Reality: The evidence shows that compared to ten years ago those convicted for carrying a knife are more likely to be jailed, and if jailed they are more likely to spend longer inside. Quoting Ministry of Justice figures, in March BBC News explained that 37 per cent of offenders were jailed and a further 18 per cent given suspended prison sentences in 2018, compared to 20 per cent and 9 per cent respectively in 2008. The average prison term has increased from five months in 2008 to well over eight months in 2018, with 85 per cent serving at least three months in 2018, compared to 53 per cent in 2008.
More broadly, the UK has the highest imprisonment rate in Western Europe (141 prisoners per 100,000 people).
However, it is essential to understand “there is no link between the prison population and levels of crime”, as the Prison Reform Trust explained in its 2018 Bromley Briefing, directly quoting the National Audit Office. Robert Reiner, Professor of Criminology at the London School of Economics, confirmed this awkward fact in the Guardian in 2007: “A plethora of research shows that the criminal justice system can have little effect on crime overall, which flows from deeper social and cultural wellsprings”.
Tackling the real causes of knife crime
Speaking on Good Morning Britain in March Akala, a hip hop artist and author of Natives: Race and Class in the Ruins of Empire, noted “the social indicators” of violent street crime have remained “consistent for 200 years: relative poverty, masculinity, exposure to domestic violence, lack of education.”
His take broadly echoes the thoughts of Patricia Gallan, who was Assistant Commissioner Specialist Crime and Operations in the Metropolitan Police. “If you start looking at where crime impacts, it happens in the poorest areas of society”, she told the Guardian in June 2018. “Those that end up in the criminal justice system tend to be the people who have less money and less opportunity in society.”
The austerity implemented since 2010 by the Tories (and Lib Dems until 2015) has created a perfect storm of harmful societal effects. Inequality and absolute poverty increased in 2017-18, according to Department for Work and Pensions data; over 100 youth centres have closed in London since the 2011 riots, according to figures obtained by the Green Party’s Sian Berry; the number of primary school children who have been excluded across the country has doubled since 2011, according to official government data. Most frightening is the recent warning from the Resolution Foundation’s Adam Corlett that the “bulk” of the effects of the government’s planned £12 billion benefit cuts will be felt over the next few years, with poverty rates likely to increase to a record high.
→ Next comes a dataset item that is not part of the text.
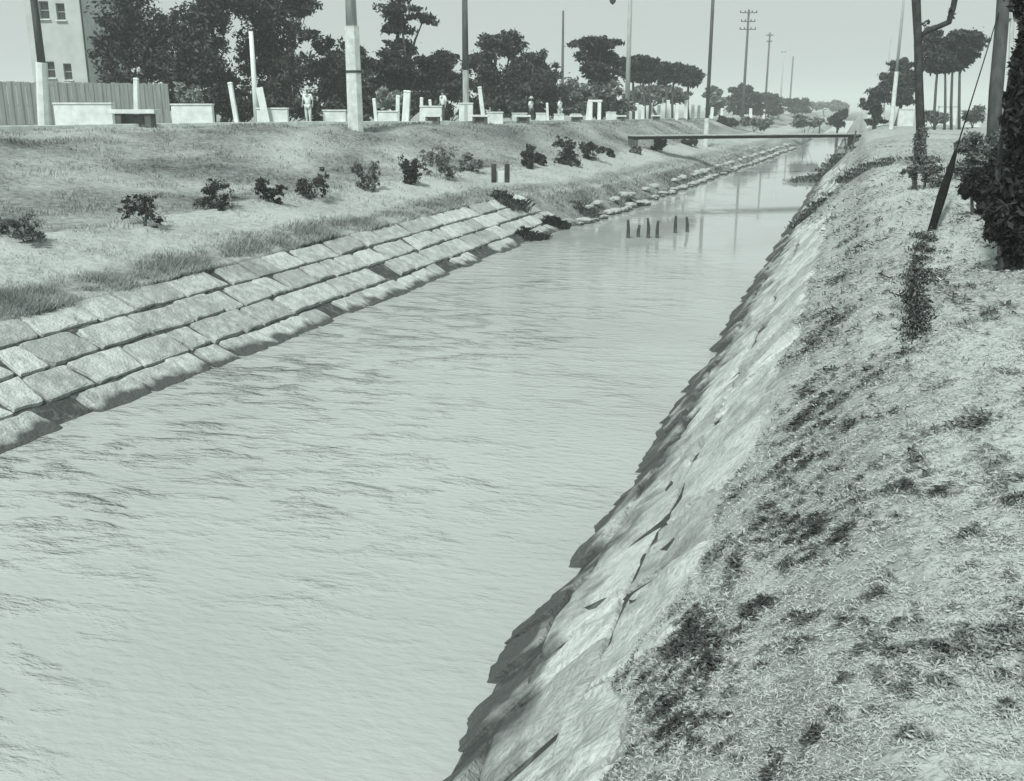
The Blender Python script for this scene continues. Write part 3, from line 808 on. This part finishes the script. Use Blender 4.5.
def post(label, px, d, ytop, wpx, lean=0, mkey='post', group=None, name='white_post', cap=True, cat='post'):
    b = place(px, d); h = zpix(ytop, d) - b.z; wd = wpx * d / F
    t = empty(name, b, R(15)); tag(t, label, cat, group); t.rotation_euler.y = R(lean)
    MB().box((0, 0, h / 2 - .1), (wd, wd, h + .2), .02, taper=.9).build('shaft', M[mkey], t)
    if cap: MB().box((0, 0, h + .05), (wd * 1.12, wd * 1.12, .08), .02, taper=.7).build('cap', M[mkey], t)
    return t
PG = 'white posts along the far road'
post('slim white post standing behind the largest stone bench', 135, 43, 80, 4.6, lean=5, group=PG)
post('thin white post leaning left beside the short white pole', 236, 47, 84, 4.4, lean=-6, group=PG)
post('broad white post tilted beside the pale bush', 405, 54, 92, 7, lean=5, group=PG)
post('narrow white post left of the broad tilted one', 397, 55, 97, 4, lean=3, group=PG)
post('white post leaning left, right of the slim dark pole', 484, 58, 88, 4.2, lean=-7, group=PG)
for i, (px, yt) in enumerate([(637, 104), (643, 107), (651, 105), (659, 106), (668, 101), (677, 104), (686, 101), (693, 105)]):
    post(['first on the left in the far row of white posts under the pines', 'second from the left in the far row of white posts under the pines', 'third from the left in the far row of white posts under the pines',
          'fourth from the left in the far row of white posts under the pines', 'fifth from the left in the far row of white posts under the pines', 'third from the right in the far row of white posts under the pines',
          'second from the right in the far row of white posts under the pines', 'last post on the right in the far row, nearest the slim tall pole'][i], px, 92 + i * 2, yt, 3.4, group='far row of white posts under the pines')

for (px, d, yt, wp, ln, lab) in [(421, 57, 99, 3.4, 2, 'thin white post just left of the figure in loose white shirt'), (432, 58, 101, 3, -5, 'thin white post leaning towards the figure in loose white shirt'),
                             (512, 66, 103, 3.2, 4, 'thin white post at the left of the wide dark tree foot'), (548, 72, 104, 2.6, -3, 'thin white post midway between the two strolling figures'),
                             (587, 78, 103, 3, 5, 'thin white post immediately left of the narrow white gate'), (612, 84, 105, 3, -4, 'thin white post behind the block right of the narrow white gate'),
                             (624, 88, 107, 2.6, 3, 'short white post at the foot of the straight grey pole'), (376, 54, 100, 3.4, -4, 'thin white post just right of the thick concrete footed pole')]:
    post(lab, px, d, yt, wp, lean=ln, group=PG)
FP = 'scattered far white posts near the bridge'
for (px, d, yt, wp, lab) in [(699, 112, 106, 3, 'short white post just left of the slim tall pole'), (712, 128, 108, 3, 'white post just right of the slim tall pole'),
                             (722, 140, 109, 2.6, 'thin far white post left of the three-armed pole'), (751, 165, 109, 3, 'stubby far white post just right of the three-armed pole'),
                             (764, 175, 110, 2.5, 'tiny far white post under the two-armed pole'), (779, 190, 110, 2.4, 'farthest tiny white post of the scattered ones')]:
    post(lab, px, d, yt, wp, lean=random.uniform(-3, 3), group=FP)

# narrow white gate
b = place(595, 76); t = empty('narrow_gate', b, R(15)); tag(t, 'narrow white gate with two posts and a lintel below the triangular pine', 'gate')
h = zpix(102, 76) - b.z
for s in (-1, 1): MB().box((s * .33, 0, h / 2), (.28, .24, h), .02).build('gatepost', M['post'], t)
MB().box((0, 0, h + .08), (1.1, .3, .16), .03).build('lintel', M['post'], t)

# leaning board by the short pole
b = place(266, 46.5); t = empty('leaning_board', b, R(12)); t.rotation_euler.y = R(-9)
tag(t, 'white board leaning against the foot of the short white pole', 'board')
MB().box((0, 0, .85), (.34, .06, 1.7), .01).build('panel', M['white'], t); MB().box((0, .05, .85), (.08, .05, 1.5), .01).build('batten', M['post'], t)

# ------------------------------------------------------------------ poles
UP = 'utility poles along the canal road'
def pole(label, px, d, ytop, wpx, wtop=None, foot=None, footpx=None, mkey='palewood', arms=None, band=None, lean=0, footm='concrete', pz=None, footlean=0):
    b = place(px, d)
    if pz: b = pz
    h = zpix(ytop, d) - b.z; r = wpx * d / F / 2; rt = (wtop or wpx * .75) * d / F / 2
    t = empty('utility_pole', b); tag(t, label, 'utility pole', UP); t.rotation_euler.y = R(lean)
    off = 0
    if foot:
        hf = zpix(foot, d) - b.z; rf = footpx * d / F / 2
        fx = hf * math.tan(R(footlean)); MB().tube([(-fx, 0, -.2), (-fx / 2, 0, hf * .5), (0, 0, hf)], [rf * 1.05, rf, rf * .94], 8).build('concrete_foot', M[footm], t)
        z0 = hf - .02
    else: z0 = -.2
    MB().tube([(off, 0, z0), (off, 0, (z0 + h) / 2), (off, 0, h)], [r, (r + rt) / 2, rt], 12).build('shaft', M[mkey], t, smooth=True)
    if band:
        hb = zpix(band, d) - b.z
        MB().tube([(0, 0, hb - .05), (0, 0, hb + .05)], [footpx * d / F / 2 * 1.06] * 2, 8).build('band', M['iron'], t)
    for (ya, wa) in (arms or []):
        za = zpix(ya, d) - b.z; L = wa * d / F
        rot = Matrix.Rotation(YAW, 3, 'Z')
        a = MB().box((0, 0, 0), (L, .12, .12), .01, rot).build('crossarm', M['wood'], t); a.location = (0, -.12, za)
        for q in (-.46, -.2, .2, .46):
            MB().tube([(0, 0, .05), (0, 0, .12), (0, 0, .2), (0, 0, .28)], [.05, .09, .07, .11], 8).build('insulator', M['iron'], a).location = rot @ Vector((q * L, 0, 0))
    return t
pole('thick pole on a pale concrete foot with a dark band, left of the layered pine', 355, 45, -75, 11, foot=28, footpx=15.5, band=72, mkey='palewood')
pole('dark pole rising from a tall white gatepost foot by the white building', 47, 37.5, -70, 8, foot=63, footpx=11.5, mkey='wood', footm='white', footlean=6)
pole('short slim white pole standing against the dark trees', 256, 47.5, 33, 6, wtop=4, mkey='post')
pole('slim dark pole between the small round tree and the wide dark tree', 466, 57, -50, 6.4, foot=70, footpx=6.6, mkey='wood', footm='palewood')
pole('thin dark pointed pole whose top shows between two dark trees', 562, 100, 13, 3.4, wtop=2, mkey='wood')
lp = pole('straight grey pole with a hanging street lamp behind the triangular pine', 627, 88, -40, 5, mkey='palewood')
# lamp on its bracket
hz = zpix(2, 88) - lp.location.z; rot = Matrix.Rotation(YAW, 3, 'Z')
br = MB().tube([rot @ Vector(p) for p in ((0, 0, hz + .9), (-.7, 0, hz + 1.15), (-1.45, 0, hz + 1.0), (-1.5, 0, hz + .5))], [.04] * 4, 6).build('lamp_bracket', M['iron'], lp)
MB().tube([rot @ Vector((-1.5, 0, hz + z)) for z in (.5, .35, .1, -.25, -.45)], [.08, .2, .3, .26, .06], 12).build('lamp_shade', M['iron'], lp)
b = on(704, 176, 1.4)
for _ in range(5): b = on(704, 176, ground(b.x, b.y, False))
pd = (b - Vector((0, 0, EYE))).dot(cam.rotation_euler.to_matrix() @ Vector((0, 0, -1)))
pole('slim tall pole with a pale foot standing in front of the bridge', 704, pd, -60, 3.6, wtop=3, foot=118, footpx=5.2, mkey='wood', pz=b, footm='concrete')
pole('far pole carrying three crossarms above the dark far tree', 743, 150, 12, 3, wtop=2, mkey='wood', arms=[(15, 17), (23.5, 14), (31, 16)])
pole('fainter far pole with two short crossarms right of the three-armed one', 765, 225, 34, 2.2, mkey='wood', arms=[(37, 7), (43, 5)])
pole('very faint far pole next in line behind the two-armed one', 780, 300, 50, 1.8, mkey='palewood', arms=[(53, 5)])
pole('farthest short dark pole of the receding line', 789.5, 360, 57, 1.8, mkey='wood')
pole('tall thin pole with a pale foot left of the near forked tree', 893, 80, -30, 2.8, wtop=2.2, foot=72, footpx=4.2, mkey='palewood', footm='white')
pole('faint thin pole just left of the pale footed one beyond the near bank', 884, 150, 38, 2, mkey='palewood')

# ------------------------------------------------------------------ building, fence, hedge at the far left
d = 74
b = place(64, d); t = empty('white_building', b, YAW); tag(t, 'plain pale plastered two storey building with small dark windows', 'building')
s = d / F
W_ = 54 * s; Hh = 11.5; zt = lambda y: zpix(y, d) - b.z
wins = [(-13, -3.5, 4, 21), (3.5, 12, 6, 22), (-13, -4.5, 62, 78), (4, 12, 64, 80)]
# facade cut round its windows
xs_ = sorted({-W_ / 2, W_ / 2} | {w_[0] * s for w_ in wins} | {w_[1] * s for w_ in wins}); zs_ = sorted({-.2, Hh} | {zt(w_[2]) for w_ in wins} | {zt(w_[3]) for w_ in wins})
mb = MB()
def isopen(x, z): return any(w_[0] * s < x < w_[1] * s and zt(w_[3]) < z < zt(w_[2]) for w_ in wins)
vv = {}
def V3(x, y, z):
    k = (round(x, 4), round(y, 4), round(z, 4))
    if k not in vv: vv[k] = mb.bm.verts.new(k)
    return vv[k]
for x0, x1 in zip(xs_, xs_[1:]):
    for z0, z1 in zip(zs_, zs_[1:]):
        if not isopen((x0 + x1) / 2, (z0 + z1) / 2):
            mb.bm.faces.new((V3(x0, 0, z0), V3(x1, 0, z0), V3(x1, 0, z1), V3(x0, 0, z1)))
for w_ in wins:
    x0, x1, z0, z1 = w_[0] * s, w_[1] * s, zt(w_[3]), zt(w_[2])
    for (p, q) in (((x0, z0), (x1, z0)), ((x1, z0), (x1, z1)), ((x1, z1), (x0, z1)), ((x0, z1), (x0, z0))):
        mb.bm.faces.new((V3(p[0], 0, p[1]), V3(q[0], 0, q[1]), V3(q[0], .3, q[1]), V3(p[0], .3, p[1])))
for (a, c) in (((-W_ / 2, 0), (-W_ / 2, 9)), ((-W_ / 2, 9), (W_ / 2, 9)), ((W_ / 2, 9), (W_ / 2, 0))):
    mb.bm.faces.new((V3(a[0], a[1], -.2), V3(a[0], a[1], Hh), V3(c[0], c[1], Hh), V3(c[0], c[1], -.2)))
mb.build('wall', M['plaster'], t)
MB().box((0, 4.4, Hh + .15), (W_ + .6, 9.6, .3), .04).build('roof', M['concrete'], t)
for w_ in wins:
    x0, x1, z0, z1 = w_[0] * s, w_[1] * s, zt(w_[3]), zt(w_[2]); cx, cz = (x0 + x1) / 2, (z0 + z1) / 2
    f_ = MB()
    for q in (-1, 1): f_.box((q * (x1 - x0) / 2 * .93, 0, 0), (.07, .08, z1 - z0 - .01))
    for q in (-1, 0, 1): f_.box((0, 0, q * (z1 - z0) / 2 * .95), ((x1 - x0) * .85, .06, .06))
    fo = f_.build('window', M['boards'], t, (cx, .2, cz))
    MB().box((0, .06, 0), ((x1 - x0) * .98, .02, (z1 - z0) * .98)).build('pane', M['glass'], fo)
    MB().box((cx, -.06, z0 - .05), (x1 - x0 + .16, .2, .08), .01).build('sill', M['concrete'], t)
mb = MB().tube([(W_ / 2 + .1, -.1, 0), (W_ / 2 + .1, -.1, Hh)], [.07, .07], 8); mb.build('downpipe', M['iron'], t)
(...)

Poverty, inequality and deprivation – these are the factors that need to be addressed if we want to significantly reduce knife crime. However, beyond these big shifts, it seems positive change is also possible within the current political and economic system.
In Glasgow, until recently the so-called “murder capital of Europe” with acute levels of knife crime, a Violence Reduction Unit was set up in 2005. Taking an arms-length relationship with the police, the unit has adopted a holistic, public health approach to the issue, working with the health, education and social work sectors, shifting away from seeing the problem as a purely criminal issue. The result? A substantial reduction in the number of children and teenagers killed by knives.